Underwater Refinancing Plan Tied to Mortgage Settlement?

At first glance, it appears that efforts to create some sort of broad-based refinance program that would allow underwater homeowners to refinance are gaining steam.  People who are underwater on their mortgages are generally precluded from refinancing.

There is an article in the Wall Street Journal today by Ruth Simon, Nick Timiraos, and Dan Fitzpatrick that says that some form of underwater refinancing is being discussed as part of any mortgage/foreclosure/securitization fraud settlement with the banks.  According to the article “discussions are still fluid and any final outcome is uncertain”.

Supposedly the plan is intended to draw California Attorney General Kamala Harris back into the 50-state attorney general settlement.  AG Harris withdrew from talks two weeks ago amidst concerns that it would be “inadequate for California homeowners”.  In addition to Harris, the AGs for Nevada, Arizona, Illinois, Delaware, and Massachusetts have all indicated that they would be starting their own investigations into mortgage fraud. There are concerns that the settlement gives banks too broad a release from liability and that investigations into banking practices have been generally inadequate.

Last week, a bipartisan group of sixteen Senators endorsed a plan that would allow those with negative home equity to refinance.  That plan would have done away with loan-to-value ratios, eliminated loan level pricing adjustments, and somehow ensured that second lien holders would not stand in the way of refinancing.  This plan did not appear to be tied to a settlement.

Earlier in the summer the Obama Administration floated the idea of a broad-based refinancing plan that contained no specifics whatsoever, expects that it would likely allow underwater homeowners with mortgages owned by Fannie Mae or Freddie Mac to refinance regardless of loan-to-value ratio.

According to a recent Harvard study, about eleven million homeowners with mortgages are underwater.  This accounts for about 25% of all mortgaged homes in the United States.  Another 5% of people have near-negative equity (<5% home equity). There are some programs that allow underwater homeowners to refinance (such as HARP, which allows people with loan-to-value ratios up to 125% to refinance).  These programs have met with little success.

Today’s WSJ article is the first place that I’ve seen mention that the underwater refinancing plan would be tied to a settlement with banks.  If this is the case, then I don’t see it happening.  The 50-state attorney general settlement is effectively dead due to the number of attorneys general that have withdrawn from it.  Accounts otherwise pretty much amount to spin-doctoring.  There is almost no chance that the banks would accept a settlement with only some states, leaving them exposed to liabilities in other states.

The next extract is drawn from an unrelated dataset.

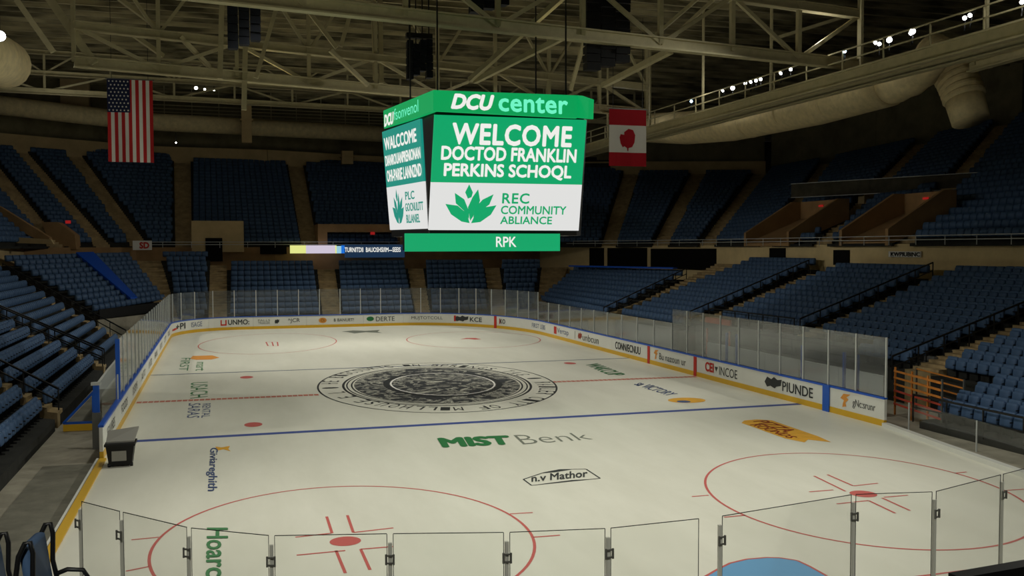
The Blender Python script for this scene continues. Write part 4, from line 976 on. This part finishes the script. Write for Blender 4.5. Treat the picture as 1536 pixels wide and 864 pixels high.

It is not even clear to me that an underwater refinancing plan would be particularly effective.  Georgetown Law Professor Adam Levitin lays out a pretty convincing argument on his blog (“Refinancing Malarkey“) that any plan that does not do something about negative equity and unemployment will meet with limited success.  I happen to agree with this viewpoint.  The housing market will only begin to heal when people get back to work, and principal reduction would go a long way in helping people stay in their homes (negative equity is the number one predictor of default).

Long story short: if this refinancing plan is actually tied to the AG settlement talks, I wouldn’t hold my breath waiting for it to happen.

 

About Michael Kraus

Comments

  1. earmarx says:

    Something should be done. I’m not sure what the most effective way to handle this would be. But, it would be nice if the Obama Administration followed up on it’s message from September that some type of refinance effort is being looked at. Without some kind of assurance that it is being looked into, everyone is left thinking the idea has been abandoned. There are real people out there who would benefit from some kind of interest rate adjustment.

  2. It looks as though there are some refinancing elements in the proposed jobs bill:

    http://www.nhcopenhouse.org/2011/09/obamas-jobs-bill-proposes-rebuilding.html

    The debate around the jobs bill is obviously very contentious, so who knows if it will pass, and if it does pass, what will remain of it after it goes through Congress.

  3. Rick says:

    I am unemployed and I have a mortgage @ 5.75%. I have enough savings to keep my mortgage current for a little while I look for a job. It would help me greatly if I could reduce the interest on my existing mortgage.

  4. Ben says:

    This plan would help me tremendously. I am
    current on my mortgage at a fixed interest rate 6.875. I was told I am not eligible to refinance at a lower interest rate because the house is no longer worth what it was purchased for. How does that make any sense?